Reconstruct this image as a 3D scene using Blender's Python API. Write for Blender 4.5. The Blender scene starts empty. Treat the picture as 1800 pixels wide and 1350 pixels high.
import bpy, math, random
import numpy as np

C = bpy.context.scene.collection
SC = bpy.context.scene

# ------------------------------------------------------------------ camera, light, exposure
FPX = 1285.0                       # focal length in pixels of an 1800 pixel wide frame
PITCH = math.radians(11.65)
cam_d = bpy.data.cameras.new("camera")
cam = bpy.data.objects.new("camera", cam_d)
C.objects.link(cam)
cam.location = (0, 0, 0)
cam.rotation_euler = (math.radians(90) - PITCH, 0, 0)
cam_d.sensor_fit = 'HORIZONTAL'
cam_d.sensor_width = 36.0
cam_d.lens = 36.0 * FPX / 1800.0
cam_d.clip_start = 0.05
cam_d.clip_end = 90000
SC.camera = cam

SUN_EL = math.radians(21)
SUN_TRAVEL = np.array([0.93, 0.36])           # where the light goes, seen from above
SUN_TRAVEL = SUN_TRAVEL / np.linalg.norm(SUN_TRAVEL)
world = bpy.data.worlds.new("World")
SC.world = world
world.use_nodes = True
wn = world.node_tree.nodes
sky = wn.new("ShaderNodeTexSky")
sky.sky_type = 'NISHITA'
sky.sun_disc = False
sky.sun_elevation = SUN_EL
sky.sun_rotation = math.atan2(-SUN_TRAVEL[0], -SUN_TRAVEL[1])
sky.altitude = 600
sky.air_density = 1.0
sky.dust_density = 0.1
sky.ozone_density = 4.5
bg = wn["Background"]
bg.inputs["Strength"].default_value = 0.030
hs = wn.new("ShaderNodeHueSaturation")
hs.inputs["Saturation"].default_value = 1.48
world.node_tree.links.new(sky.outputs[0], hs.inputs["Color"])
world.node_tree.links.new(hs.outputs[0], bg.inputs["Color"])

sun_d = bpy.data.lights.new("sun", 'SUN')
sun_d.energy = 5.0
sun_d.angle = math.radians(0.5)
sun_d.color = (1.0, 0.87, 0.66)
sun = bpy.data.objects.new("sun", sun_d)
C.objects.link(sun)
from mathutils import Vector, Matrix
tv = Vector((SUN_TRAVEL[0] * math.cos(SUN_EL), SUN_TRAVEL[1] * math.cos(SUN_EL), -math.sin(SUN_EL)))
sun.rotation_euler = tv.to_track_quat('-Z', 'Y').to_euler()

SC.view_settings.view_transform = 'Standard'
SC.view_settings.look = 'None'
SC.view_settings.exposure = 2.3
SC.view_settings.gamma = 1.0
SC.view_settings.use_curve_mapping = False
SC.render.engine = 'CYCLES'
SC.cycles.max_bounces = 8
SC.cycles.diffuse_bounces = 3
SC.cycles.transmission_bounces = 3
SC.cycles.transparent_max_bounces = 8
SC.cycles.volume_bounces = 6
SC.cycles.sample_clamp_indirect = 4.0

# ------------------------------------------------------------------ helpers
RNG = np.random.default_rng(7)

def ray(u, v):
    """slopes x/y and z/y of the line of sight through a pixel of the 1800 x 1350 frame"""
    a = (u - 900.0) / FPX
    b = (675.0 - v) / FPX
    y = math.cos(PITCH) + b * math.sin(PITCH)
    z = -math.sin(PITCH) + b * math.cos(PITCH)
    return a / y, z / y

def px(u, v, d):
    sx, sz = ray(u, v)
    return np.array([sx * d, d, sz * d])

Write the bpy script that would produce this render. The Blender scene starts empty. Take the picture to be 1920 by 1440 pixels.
----
- Work required
Retype the data exactly as given.

- Written answer
Reconstruct this image as a 3D scene using Blender's Python API. Write for Blender 4.5. The Blender scene starts empty. Treat the picture as 1800 pixels wide and 1350 pixels high.
import bpy, math, random
import numpy as np

C = bpy.context.scene.collection
SC = bpy.context.scene

# ------------------------------------------------------------------ camera, light, exposure
FPX = 1285.0                       # focal length in pixels of an 1800 pixel wide frame
PITCH = math.radians(11.65)
cam_d = bpy.data.cameras.new("camera")
cam = bpy.data.objects.new("camera", cam_d)
C.objects.link(cam)
cam.location = (0, 0, 0)
cam.rotation_euler = (math.radians(90) - PITCH, 0, 0)
cam_d.sensor_fit = 'HORIZONTAL'
cam_d.sensor_width = 36.0
cam_d.lens = 36.0 * FPX / 1800.0
cam_d.clip_start = 0.05
cam_d.clip_end = 90000
SC.camera = cam

SUN_EL = math.radians(21)
SUN_TRAVEL = np.array([0.93, 0.36])           # where the light goes, seen from above
SUN_TRAVEL = SUN_TRAVEL / np.linalg.norm(SUN_TRAVEL)
world = bpy.data.worlds.new("World")
SC.world = world
world.use_nodes = True
wn = world.node_tree.nodes
sky = wn.new("ShaderNodeTexSky")
sky.sky_type = 'NISHITA'
sky.sun_disc = False
sky.sun_elevation = SUN_EL
sky.sun_rotation = math.atan2(-SUN_TRAVEL[0], -SUN_TRAVEL[1])
sky.altitude = 600
sky.air_density = 1.0
sky.dust_density = 0.1
sky.ozone_density = 4.5
bg = wn["Background"]
bg.inputs["Strength"].default_value = 0.030
hs = wn.new("ShaderNodeHueSaturation")
hs.inputs["Saturation"].default_value = 1.48
world.node_tree.links.new(sky.outputs[0], hs.inputs["Color"])
world.node_tree.links.new(hs.outputs[0], bg.inputs["Color"])

sun_d = bpy.data.lights.new("sun", 'SUN')
sun_d.energy = 5.0
sun_d.angle = math.radians(0.5)
sun_d.color = (1.0, 0.87, 0.66)
sun = bpy.data.objects.new("sun", sun_d)
C.objects.link(sun)
from mathutils import Vector, Matrix
tv = Vector((SUN_TRAVEL[0] * math.cos(SUN_EL), SUN_TRAVEL[1] * math.cos(SUN_EL), -math.sin(SUN_EL)))
sun.rotation_euler = tv.to_track_quat('-Z', 'Y').to_euler()

SC.view_settings.view_transform = 'Standard'
SC.view_settings.look = 'None'
SC.view_settings.exposure = 2.3
SC.view_settings.gamma = 1.0
SC.view_settings.use_curve_mapping = False
SC.render.engine = 'CYCLES'
SC.cycles.max_bounces = 8
SC.cycles.diffuse_bounces = 3
SC.cycles.transmission_bounces = 3
SC.cycles.transparent_max_bounces = 8
SC.cycles.volume_bounces = 6
SC.cycles.sample_clamp_indirect = 4.0

# ------------------------------------------------------------------ helpers
RNG = np.random.default_rng(7)

def ray(u, v):
    """slopes x/y and z/y of the line of sight through a pixel of the 1800 x 1350 frame"""
    a = (u - 900.0) / FPX
    b = (675.0 - v) / FPX
    y = math.cos(PITCH) + b * math.sin(PITCH)
    z = -math.sin(PITCH) + b * math.cos(PITCH)
    return a / y, z / y

def px(u, v, d):
    sx, sz = ray(u, v)
    return np.array([sx * d, d, sz * d])

Write the bpy script that would produce this render. The Blender scene starts empty. Take the picture to be 1920 by 1440 pixels.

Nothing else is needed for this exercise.